+++ RECORDED INFORMATION
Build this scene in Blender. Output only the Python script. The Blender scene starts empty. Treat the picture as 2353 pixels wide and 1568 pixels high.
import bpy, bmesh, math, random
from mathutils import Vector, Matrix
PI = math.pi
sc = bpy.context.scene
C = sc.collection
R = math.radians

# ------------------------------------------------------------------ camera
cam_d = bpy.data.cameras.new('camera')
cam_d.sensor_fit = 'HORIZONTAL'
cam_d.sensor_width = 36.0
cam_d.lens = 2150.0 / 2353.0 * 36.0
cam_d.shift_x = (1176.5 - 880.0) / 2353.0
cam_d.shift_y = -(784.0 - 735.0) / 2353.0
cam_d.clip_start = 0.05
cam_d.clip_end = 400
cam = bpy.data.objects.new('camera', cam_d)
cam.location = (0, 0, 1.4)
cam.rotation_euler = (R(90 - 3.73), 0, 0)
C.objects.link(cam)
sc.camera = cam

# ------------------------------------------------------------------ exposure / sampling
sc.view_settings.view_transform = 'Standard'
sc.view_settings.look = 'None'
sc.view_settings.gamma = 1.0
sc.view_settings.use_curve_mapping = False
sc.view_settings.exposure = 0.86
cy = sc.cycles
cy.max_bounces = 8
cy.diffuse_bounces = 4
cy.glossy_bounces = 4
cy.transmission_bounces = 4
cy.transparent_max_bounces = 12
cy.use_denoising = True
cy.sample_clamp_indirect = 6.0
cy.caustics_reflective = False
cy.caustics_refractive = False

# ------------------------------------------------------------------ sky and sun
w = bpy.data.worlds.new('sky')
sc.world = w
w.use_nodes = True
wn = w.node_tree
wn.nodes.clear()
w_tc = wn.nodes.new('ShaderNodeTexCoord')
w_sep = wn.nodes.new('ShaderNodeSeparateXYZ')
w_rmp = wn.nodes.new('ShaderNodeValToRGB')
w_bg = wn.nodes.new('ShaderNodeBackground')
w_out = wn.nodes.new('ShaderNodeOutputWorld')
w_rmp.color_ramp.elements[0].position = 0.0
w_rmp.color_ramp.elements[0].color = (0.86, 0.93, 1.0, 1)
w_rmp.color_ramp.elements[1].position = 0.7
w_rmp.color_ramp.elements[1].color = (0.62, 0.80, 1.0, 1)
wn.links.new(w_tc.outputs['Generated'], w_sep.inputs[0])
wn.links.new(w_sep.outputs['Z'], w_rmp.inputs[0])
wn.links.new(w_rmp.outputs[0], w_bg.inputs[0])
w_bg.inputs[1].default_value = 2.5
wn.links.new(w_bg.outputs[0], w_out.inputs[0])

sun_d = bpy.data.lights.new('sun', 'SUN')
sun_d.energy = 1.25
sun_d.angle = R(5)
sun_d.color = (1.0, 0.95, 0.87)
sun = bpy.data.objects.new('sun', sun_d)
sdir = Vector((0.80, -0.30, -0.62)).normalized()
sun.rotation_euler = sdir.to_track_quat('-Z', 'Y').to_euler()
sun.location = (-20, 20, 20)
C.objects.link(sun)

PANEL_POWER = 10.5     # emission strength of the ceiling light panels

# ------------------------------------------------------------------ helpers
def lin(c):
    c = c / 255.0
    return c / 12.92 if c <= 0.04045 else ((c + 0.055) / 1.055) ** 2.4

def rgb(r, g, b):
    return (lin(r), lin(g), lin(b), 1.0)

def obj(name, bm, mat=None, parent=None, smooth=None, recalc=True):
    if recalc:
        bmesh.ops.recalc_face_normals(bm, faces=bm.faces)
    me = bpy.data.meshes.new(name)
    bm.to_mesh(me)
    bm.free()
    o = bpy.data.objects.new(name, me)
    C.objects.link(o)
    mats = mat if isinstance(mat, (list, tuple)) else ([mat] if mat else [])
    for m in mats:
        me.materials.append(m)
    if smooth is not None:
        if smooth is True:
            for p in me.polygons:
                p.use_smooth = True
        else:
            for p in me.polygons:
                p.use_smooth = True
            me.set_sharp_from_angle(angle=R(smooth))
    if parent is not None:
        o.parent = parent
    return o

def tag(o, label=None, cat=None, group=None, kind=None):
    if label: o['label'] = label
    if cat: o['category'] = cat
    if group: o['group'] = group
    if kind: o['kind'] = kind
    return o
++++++
### [THE EXERCISE]
Give back only a number, the number of lines where the string "scene" occurs.

### [SOLUTION TO THIS PROBLEM]
2